Burke later recited the opening lines of the Gettysburg Address in a series of distinct voices, demonstrating “vocal placement.”

A speaker’s soft, breathy voice will go unheeded, but no one wants to listen to a loud, strident voice either, she said. Lincoln’s famous speech, delivered in a voice like Julia Child’s or the latest “Valley girl” pitch, can hardly be taken seriously. When Burke exhibits “a normal, full, rich, vibratory, released voice,” the power of the words becomes clear.

Burke also takes her lessons teaching vocal confidence and power on the road, visiting other groups at U.Va., from graduate students teaching for the first time to employees in administrative offices, as well as to church groups and women’s groups.

She recently returned from giving a workshop at “World Theater Day,” an international convention in Rome, Italy. Under the theme, “Performing Gender and Violence in Contemporary National and Transnational Contexts,” several playwrights and scholars from all over the world read and discussed work that explored the possibility of healing through the power of words.

Organized by the Italian national commission of UNESCO, the conference and theme were chosen to mark the passage of tough legislation in Italy devoted to protecting women from domestic violence and to bring attention to the issue.

Burke said the presenters stressed that “healing will only begin when the stories are told” – difficult or traumatic ones about incest, long-time abuse and prison life, for example.

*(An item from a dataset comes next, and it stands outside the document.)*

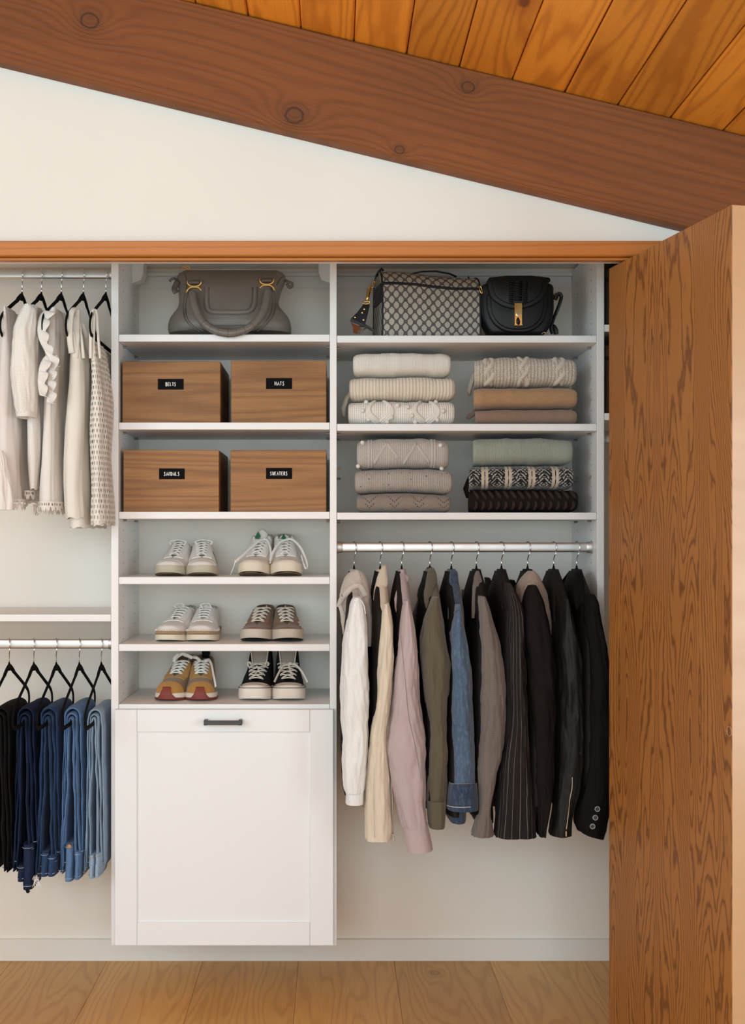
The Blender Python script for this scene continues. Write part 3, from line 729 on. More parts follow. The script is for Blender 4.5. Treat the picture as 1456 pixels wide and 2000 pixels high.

Her workshop on “Voice and Verbal Assertiveness” wrapped up the two-day conference, bringing together about 50 women who spoke six different languages. Burke encouraged everyone to participate, and several of the most enthusiastic participants urged reluctant onlookers to get up and join in as they warmed up their voices by stepping forward and saying their names, with the others repeating their names back to them.

She handed out a poem, “Bread & Roses,” written by James Oppenheimer in 1911 in honor of women, that the group practiced saying line by line in a variety of ways.

“As we come marching, marching, un-numbered women dead/go crying through our singing their ancient song of bread/....yes, bread we fight for –but we fight for roses, too,” the poem goes.

At the workshop’s end, everyone was hugging, and she was pleased they’d reached “a deeper level,” she said. “Silent women were given a voice. The workshop eased the isolated or uncomfortable into a group dynamic where they became full participants.”

“Voicing the text – a physical act – binds people,” Burke said. Songs and chants are common in protests, she said, because they foster solidarity, give people strength and confidence.